Lawmakers grilled military officials over these unacceptable conditions on Tuesday during a hearing before the Senate Armed Services Committee. It was a bipartisan interrogation. 

"When is enough enough?" Sen. Jim Inhofe, R-OK, chair of the Senate Armed Services Committee, asked the Defense Department officials.

"Regardless of any potential criminal wrongdoing, we are still receiving complaints on a daily basis showing that you are still failing to fix this problem," he added. "The time for talk is over. If these companies cannot get the job done, you owe it to our military families to find a company who will."

According to Acting Navy Secretary Thomas B. Modly, they need more "real-time" data in order to fix the problem. The information they're working with right now is very "uneven."

"It's not horrible performance, it's very uneven performance," Modly said. "From personal experience, I have a son-in-law and a daughter who are on active duty, who have lived in privatized housing and it has been fantastic. I've visited several different bases, and some of it is fantastic and some of it is not."

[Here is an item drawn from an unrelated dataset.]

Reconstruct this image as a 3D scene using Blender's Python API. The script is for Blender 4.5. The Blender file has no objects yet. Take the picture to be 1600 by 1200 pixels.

He and other witnesses also noted the unreliability of recent reports, such as a Pentagon study from May 2019 which misleadingly concluded that nearly 90 percent of military families were satisfied with their living conditions. The Government Accountability Office called that number "unreliable."

Democrats were just as confused by the lack of urgency and lack of accountability.

"I don't understand why not a single garrison commander to my knowledge has yet been fired over a failure to maintain the standards," Sen. Tammy Duckworth (D-IL) said.

But Sen. Martha McSally's (R-AZ) outrage stood above the rest. In her remarks, she likened the privatized company CEOs responsible for the atrocious housing to "slum lords." She posed a challenge to them too: Why not move into military housing over the holidays to experience the conditions for themselves? 

"It's hard enough to serve in the military, it's hard enough to be a spouse of someone who serves in the military but you add on to it the challenges we're talking about here today and the types of stories we've heard for what families have had to put up with...this pisses me off," she said at one point.